I try to get up early, no later than 7:00 am so that I can have a quick video chat with my husband before he settles down for bed. At that time, it is still dark outside. And, I'm not talking about that early morning dark where it is just creeping into daytime. Dark. Pitch black dark. All it does is encourage me to go back to bed. 

By the time it is light outside here in Luxembourg (at around 8:30 am), the light is only good for showcasing the intensly thick flog blanketing the city. It really does put a damper on the mood to go out and sight see.

Despite that, I'm not letting it stop me and I'm making the best of the weather and continuing with the travels.
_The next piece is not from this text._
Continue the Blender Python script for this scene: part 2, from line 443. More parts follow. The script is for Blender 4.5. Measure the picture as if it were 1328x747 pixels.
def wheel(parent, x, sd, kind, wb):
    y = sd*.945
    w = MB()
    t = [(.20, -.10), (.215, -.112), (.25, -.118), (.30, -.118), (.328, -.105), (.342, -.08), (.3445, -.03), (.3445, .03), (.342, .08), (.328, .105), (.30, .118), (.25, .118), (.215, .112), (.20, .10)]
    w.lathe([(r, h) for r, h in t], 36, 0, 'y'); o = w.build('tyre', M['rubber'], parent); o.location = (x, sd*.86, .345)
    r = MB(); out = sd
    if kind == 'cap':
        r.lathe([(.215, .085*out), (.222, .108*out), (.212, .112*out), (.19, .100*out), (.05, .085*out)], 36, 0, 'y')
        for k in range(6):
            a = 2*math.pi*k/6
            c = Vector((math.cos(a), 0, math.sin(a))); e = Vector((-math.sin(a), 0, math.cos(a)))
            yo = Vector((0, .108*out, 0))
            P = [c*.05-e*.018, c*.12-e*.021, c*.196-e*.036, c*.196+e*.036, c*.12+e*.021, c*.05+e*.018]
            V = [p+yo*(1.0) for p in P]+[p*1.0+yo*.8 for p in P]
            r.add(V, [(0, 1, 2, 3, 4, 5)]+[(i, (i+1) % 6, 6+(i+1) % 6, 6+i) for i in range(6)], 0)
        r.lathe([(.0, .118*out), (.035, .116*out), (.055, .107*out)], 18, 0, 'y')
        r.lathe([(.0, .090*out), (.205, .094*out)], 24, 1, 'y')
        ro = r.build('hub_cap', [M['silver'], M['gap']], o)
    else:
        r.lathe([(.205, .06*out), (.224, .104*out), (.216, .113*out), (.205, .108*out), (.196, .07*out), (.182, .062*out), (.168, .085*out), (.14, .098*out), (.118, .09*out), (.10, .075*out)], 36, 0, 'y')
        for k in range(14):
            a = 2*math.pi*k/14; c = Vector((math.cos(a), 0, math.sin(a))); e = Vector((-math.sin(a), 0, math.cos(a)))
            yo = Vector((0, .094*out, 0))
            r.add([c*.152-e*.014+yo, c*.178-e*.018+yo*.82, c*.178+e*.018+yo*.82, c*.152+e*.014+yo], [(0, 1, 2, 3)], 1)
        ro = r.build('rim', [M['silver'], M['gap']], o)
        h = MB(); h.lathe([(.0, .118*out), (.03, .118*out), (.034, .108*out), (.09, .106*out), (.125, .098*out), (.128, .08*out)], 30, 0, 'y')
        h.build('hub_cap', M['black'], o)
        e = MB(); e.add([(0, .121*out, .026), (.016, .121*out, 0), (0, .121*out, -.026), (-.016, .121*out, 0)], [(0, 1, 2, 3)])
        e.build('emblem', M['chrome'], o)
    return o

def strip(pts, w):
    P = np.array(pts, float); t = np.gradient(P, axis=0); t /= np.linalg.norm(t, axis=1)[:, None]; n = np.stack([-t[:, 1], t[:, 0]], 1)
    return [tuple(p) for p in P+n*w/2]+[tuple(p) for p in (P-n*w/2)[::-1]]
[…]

Today I took a train out of the city into a little village in Northern Luxembourg. And guess what!? I stumbled on my first thrift shop.

Like pretty much everything else in this country, it was closed. I was sorely disappointed.

This view wasn't disappointing however. 

Neither was this one. I particularly enjoyed climbing up the stairs carved straight out of the rock. 

The purpose of this little venture was to visit the Chateau Clervaux in the village of Clervaux. 

Clervaux was the major site of the Battle of the Bulge during WWII and I was excited about visiting the historical museum. But, it was closed. (You seeing the theme of my trip?)

The inside of the Chateau was oddly modern. I was able to see one wing that was set up as an art exhibit. As soon as we walked in the double glass doors, it felt as though we were in the Smithsonian. Everything was very modern and not designed with the period of the Chateau in mind. 

More adorableness!

A gorgeous cathedral with the most beautiful doors. I have an entire post with just pictures of the doors I've seen!

The view from the top of the hill...errr...lack there of. Does it look cold? Cuz if it doens't, it was. 

Cold to the bone!

Tuesday, December 10, 2013

Luxembourg Day 2

Early this morning (California time) I skyped with my girls before they were off to school. I was really excited to tell them about my day and said, "while you were sleeping in bed last night, mommy visited a castle!!!

It sat up on a large hill and was surrounded by fog. 

As the fog gave way, a quaint and charming village of delightful homes could be seen down below.

We worked our way up the castle walkway to escape the freezing temperature and retreated to the warmth of the castle walls.

Inside, we were exposed to a world of medieval charm...

...complete with the dreamiest furniture a collector has ever seen!

Not to mention historical antiquities that put our notion of 'vintage items' to shame!!!

Wandering the brisk outdoor courtyards were worth fighting the bitter cold to revel in the remarkable medieval architecture.

Barely able to be seen over the towering castle walls were stunning views of the village below.

I likened the scene to that of New Orleans Square in Disneyland. Clean, cute but in contrast to Disneyland, entirely authentic. I was giddy walking the paved road marveling in its utter cuteness!

A place definitely worth visiting, the Castle Vianden in the little Village of Vianden. It's adorable!